On en parle de plus en plus, mais nous avons, à l’Apec, fait une étude sur l’évolution des pratiques dans le recrutement, et ce n’est pas encore un comportement mis en pratique. La crise a changé les habitudes sur les entretiens en visio, mais la sélection reste fondée sur le parcours professionnel et les compétences techniques. Dans notre dernière étude trimestrielle, à la question du principal critère qui a mené à l’embauche du dernier cadre recruté, les entreprises répondent (plusieurs réponses possibles) à 46 % : le parcours professionnel, à 45 % : les compétences techniques, à 30 % : la motivation, à 27 % : l’adéquation à la culture d’entreprise, à 23 % : le diplôme, puis viennent les soft skills avec l’adaptation, le relationnel…
Elles sont importantes mais, en temps de crise, les entreprises ont besoin de se rassurer, de sécuriser leurs recrutements et elles recherchent l’opérationnalité immédiate. Elles se tournent donc vers le diplôme ou les expériences dans le même domaine. Vers quelque chose qu’elles connaissent, en somme. C’est plus compliqué avec les soft skills car ce sont des compétences transversales, liées au relationnel, au cognitif et en conséquence, plus difficiles à évaluer. Mais les soft skills apparaissent si un recruteur hésite entre deux candidats.

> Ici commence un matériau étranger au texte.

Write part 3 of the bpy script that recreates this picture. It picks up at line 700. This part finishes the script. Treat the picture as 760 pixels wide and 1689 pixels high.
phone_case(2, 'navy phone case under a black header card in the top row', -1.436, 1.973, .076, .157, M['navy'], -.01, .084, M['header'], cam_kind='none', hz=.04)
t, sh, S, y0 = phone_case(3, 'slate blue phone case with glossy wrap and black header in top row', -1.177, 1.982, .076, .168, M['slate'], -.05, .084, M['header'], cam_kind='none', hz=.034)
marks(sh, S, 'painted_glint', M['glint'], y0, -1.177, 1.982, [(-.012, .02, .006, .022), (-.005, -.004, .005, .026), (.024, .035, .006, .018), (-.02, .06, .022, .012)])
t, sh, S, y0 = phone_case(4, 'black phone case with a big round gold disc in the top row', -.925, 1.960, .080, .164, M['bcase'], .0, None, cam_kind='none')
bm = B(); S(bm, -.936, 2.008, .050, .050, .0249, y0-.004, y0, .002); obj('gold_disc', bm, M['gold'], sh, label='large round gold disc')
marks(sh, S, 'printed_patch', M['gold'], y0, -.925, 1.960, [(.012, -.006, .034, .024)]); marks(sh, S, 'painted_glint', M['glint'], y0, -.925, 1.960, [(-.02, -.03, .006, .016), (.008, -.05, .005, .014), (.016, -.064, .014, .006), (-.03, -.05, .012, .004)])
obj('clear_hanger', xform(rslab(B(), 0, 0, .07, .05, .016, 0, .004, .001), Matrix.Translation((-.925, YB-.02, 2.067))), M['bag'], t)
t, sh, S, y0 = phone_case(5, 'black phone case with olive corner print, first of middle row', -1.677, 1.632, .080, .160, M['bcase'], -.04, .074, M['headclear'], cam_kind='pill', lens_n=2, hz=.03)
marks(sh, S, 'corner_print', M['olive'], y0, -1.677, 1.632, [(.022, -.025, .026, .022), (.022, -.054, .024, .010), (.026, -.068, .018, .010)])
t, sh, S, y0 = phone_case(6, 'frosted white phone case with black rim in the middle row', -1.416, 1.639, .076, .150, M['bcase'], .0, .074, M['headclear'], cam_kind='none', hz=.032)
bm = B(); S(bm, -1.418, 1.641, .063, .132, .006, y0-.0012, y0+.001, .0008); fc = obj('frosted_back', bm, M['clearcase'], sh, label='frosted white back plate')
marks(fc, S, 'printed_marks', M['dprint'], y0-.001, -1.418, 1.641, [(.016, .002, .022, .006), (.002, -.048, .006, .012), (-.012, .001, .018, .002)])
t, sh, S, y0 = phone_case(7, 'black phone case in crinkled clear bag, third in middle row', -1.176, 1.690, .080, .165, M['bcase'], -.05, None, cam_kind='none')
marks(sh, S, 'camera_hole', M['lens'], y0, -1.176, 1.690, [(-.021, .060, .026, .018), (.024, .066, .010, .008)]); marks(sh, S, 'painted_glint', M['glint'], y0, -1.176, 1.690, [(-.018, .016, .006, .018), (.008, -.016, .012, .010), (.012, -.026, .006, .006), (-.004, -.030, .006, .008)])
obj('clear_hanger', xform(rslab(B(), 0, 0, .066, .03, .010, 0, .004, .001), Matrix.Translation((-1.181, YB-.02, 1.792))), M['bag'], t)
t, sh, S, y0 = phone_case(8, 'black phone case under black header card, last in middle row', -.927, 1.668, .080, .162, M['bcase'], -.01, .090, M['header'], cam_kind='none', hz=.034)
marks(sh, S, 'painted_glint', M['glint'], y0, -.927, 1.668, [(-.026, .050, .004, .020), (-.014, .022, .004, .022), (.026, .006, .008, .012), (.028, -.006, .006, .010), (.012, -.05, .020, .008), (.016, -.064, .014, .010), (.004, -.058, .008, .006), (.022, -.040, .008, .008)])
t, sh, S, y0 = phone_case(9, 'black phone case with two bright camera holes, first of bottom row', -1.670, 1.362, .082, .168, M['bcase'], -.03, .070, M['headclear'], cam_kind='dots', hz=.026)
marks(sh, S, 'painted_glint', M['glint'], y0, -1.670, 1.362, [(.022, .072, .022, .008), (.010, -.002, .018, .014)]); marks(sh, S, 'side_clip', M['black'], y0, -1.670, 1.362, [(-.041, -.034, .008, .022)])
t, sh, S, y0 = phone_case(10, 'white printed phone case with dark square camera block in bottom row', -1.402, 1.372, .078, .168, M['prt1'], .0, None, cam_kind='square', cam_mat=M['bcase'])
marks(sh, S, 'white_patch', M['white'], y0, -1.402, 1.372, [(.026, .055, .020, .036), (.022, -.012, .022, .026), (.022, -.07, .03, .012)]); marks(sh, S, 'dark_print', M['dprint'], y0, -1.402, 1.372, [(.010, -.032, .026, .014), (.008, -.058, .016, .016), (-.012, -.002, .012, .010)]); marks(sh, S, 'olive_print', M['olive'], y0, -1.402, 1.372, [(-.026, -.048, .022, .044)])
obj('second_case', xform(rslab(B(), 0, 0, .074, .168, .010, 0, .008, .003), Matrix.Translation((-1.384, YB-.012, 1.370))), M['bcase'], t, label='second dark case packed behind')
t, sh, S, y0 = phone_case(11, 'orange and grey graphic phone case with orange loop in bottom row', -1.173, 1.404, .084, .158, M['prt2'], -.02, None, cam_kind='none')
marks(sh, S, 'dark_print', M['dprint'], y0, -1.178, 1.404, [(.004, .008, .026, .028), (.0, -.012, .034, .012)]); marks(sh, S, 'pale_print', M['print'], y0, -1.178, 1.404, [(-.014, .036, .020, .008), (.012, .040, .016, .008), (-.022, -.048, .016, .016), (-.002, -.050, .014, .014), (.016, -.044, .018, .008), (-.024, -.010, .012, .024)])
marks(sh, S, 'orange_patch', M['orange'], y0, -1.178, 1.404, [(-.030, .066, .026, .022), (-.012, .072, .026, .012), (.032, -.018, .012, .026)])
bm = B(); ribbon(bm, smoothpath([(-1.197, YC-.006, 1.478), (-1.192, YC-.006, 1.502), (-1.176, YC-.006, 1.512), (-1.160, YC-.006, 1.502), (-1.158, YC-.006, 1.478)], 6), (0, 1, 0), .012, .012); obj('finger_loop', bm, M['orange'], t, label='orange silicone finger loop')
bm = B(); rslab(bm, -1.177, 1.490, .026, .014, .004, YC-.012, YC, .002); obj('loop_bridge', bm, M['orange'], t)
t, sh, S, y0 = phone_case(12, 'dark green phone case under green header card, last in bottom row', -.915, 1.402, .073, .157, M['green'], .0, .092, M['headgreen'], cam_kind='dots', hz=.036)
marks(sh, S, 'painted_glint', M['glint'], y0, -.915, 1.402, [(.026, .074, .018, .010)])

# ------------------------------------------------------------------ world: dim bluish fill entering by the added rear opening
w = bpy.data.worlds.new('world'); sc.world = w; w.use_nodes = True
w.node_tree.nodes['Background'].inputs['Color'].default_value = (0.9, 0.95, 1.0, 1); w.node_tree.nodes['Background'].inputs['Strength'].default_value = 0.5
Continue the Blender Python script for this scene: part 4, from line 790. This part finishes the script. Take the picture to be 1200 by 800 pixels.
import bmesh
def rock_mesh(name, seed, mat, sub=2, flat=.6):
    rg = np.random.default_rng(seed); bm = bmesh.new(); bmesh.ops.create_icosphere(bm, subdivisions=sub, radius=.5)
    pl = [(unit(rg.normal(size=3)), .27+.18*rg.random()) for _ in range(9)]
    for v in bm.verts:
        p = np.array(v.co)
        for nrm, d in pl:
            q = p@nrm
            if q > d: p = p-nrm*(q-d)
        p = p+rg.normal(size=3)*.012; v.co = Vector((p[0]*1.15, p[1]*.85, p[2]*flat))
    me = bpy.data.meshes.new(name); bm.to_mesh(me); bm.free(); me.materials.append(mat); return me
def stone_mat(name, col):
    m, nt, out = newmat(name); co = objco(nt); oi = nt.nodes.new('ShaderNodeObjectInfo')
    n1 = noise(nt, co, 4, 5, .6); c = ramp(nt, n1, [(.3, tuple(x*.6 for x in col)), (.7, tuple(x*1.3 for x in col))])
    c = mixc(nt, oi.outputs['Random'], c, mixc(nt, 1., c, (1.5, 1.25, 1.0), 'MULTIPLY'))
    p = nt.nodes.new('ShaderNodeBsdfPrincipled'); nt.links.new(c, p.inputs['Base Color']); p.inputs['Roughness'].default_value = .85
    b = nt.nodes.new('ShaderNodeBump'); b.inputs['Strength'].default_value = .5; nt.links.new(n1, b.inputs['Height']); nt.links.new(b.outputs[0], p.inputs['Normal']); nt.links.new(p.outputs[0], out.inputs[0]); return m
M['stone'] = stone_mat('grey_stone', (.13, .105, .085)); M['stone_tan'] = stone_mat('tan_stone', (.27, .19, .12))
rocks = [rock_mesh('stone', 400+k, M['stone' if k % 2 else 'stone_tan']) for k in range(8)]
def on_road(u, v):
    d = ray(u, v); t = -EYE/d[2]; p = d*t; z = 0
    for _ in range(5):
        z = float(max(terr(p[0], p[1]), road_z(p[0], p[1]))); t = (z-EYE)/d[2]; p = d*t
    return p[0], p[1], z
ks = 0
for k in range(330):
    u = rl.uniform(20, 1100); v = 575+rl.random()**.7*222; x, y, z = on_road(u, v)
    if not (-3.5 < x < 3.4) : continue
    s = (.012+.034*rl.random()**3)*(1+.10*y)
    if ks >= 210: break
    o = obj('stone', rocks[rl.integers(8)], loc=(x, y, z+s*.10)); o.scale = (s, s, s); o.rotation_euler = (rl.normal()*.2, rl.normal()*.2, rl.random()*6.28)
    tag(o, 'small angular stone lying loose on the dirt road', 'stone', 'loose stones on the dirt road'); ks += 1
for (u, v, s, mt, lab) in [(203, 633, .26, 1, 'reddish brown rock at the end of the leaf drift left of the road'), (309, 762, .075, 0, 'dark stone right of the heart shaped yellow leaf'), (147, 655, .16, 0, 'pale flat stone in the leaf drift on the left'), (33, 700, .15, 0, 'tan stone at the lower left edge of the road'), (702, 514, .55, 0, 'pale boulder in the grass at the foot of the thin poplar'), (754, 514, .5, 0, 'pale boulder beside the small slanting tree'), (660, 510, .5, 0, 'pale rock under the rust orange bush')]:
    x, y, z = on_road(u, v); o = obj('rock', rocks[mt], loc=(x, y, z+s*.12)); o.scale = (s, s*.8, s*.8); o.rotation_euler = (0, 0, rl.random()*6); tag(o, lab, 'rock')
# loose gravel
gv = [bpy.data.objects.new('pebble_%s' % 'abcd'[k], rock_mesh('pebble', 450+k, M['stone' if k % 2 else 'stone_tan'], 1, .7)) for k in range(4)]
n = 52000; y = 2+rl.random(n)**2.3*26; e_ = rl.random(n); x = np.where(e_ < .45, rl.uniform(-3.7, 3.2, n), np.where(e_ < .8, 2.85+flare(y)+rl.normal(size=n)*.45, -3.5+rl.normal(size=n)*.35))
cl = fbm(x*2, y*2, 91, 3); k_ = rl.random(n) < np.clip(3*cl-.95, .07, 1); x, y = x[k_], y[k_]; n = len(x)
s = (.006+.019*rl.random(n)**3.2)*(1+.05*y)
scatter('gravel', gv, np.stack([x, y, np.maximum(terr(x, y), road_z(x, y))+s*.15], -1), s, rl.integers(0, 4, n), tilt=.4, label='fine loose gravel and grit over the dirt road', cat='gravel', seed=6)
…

Avant, les compétences étaient un « stock » : elles servaient pendant des années. Aujourd’hui, l’OCDE nous dit que les compétences techniques ont une durée de vie de deux ans de demi, ce qui en fait un « flux ». Si les compétences hard restent clés, surtout pour les cadres experts, les entreprises ont aussi besoin d’autres dimensions, le digital, la gestion de projet, le juridique, la compréhension des enjeux de l’entreprise… Cela ne suffit plus d’être expert d’un métier, dans l’univers très changeant que l’on s’apprête à connaître, les employeurs ont besoin de collaborateurs hyperadaptables, capables de résoudre des problèmes de plus en plus complexes, même si les compétences techniques et le parcours professionnel restent.
Les fonctions se sont complexifiées et l’on attend de ces profils une forte valeur ajoutée, notamment pour trois profils : informatique, commercial et technico-commercial et R&D. On voit aussi de plus en plus d’organisations matricielles où tout fonctionne en mode projet, ce qui implique que les cadres doivent savoir gérer des projets, communiquer, travailler en équipe. Le geek derrière son écran est une image révolue, même un bon développeur doit savoir écouter et traduire la demande de son client. Et pour la première fois, en France, le nombre de cadres dépasse celui des ouvriers, du fait de la robotisation. Les soft skills permettent d’occuper de nouveaux postes, que l’on ne connaît pas encore forcément – d’où l’importance de les avoir ou de les développer.
Les entreprises font appel à l’IA à travers des outils – nombre d’entreprises et de start-up s’y sont d’ailleurs engouffrées pour proposer des solutions permettant de déceler les soft skills – ou passent par de la mise en situation concrète en entretien pour voir comment les candidats réagissent. Recruter est un métier et les recruteurs font passer des tests de personnalité. À l’Apec, nous nous formons et nous formons les entreprises pour qu’elles améliorent la qualité de leur questionnement et leur analyse des réponses des candidats afin de mieux les cerner. Même si la dimension des soft skills reste difficile à repérer, surtout si l’on n’est pas spécialisé…
Tout à fait. Cela peut ouvrir des portes à des individus qui ont changé de métier, n’ont pas le bon nom ou la bonne adresse, et permet d’éviter les clones. Et quand la diversité est bien gérée, on a une entreprise performante. Si on cherche un comptable, il doit savoir faire un bilan, évidemment, mais s’il sait communiquer, il parlera aussi autrement aux commerciaux… Cela doit être un projet d’entreprise, poussé par le dirigeant. Il y a des entreprises qui recrutent sans CV. J’y crois car le monde est multiple, et pour le comprendre, il faut des talents multiples au sein des entreprises.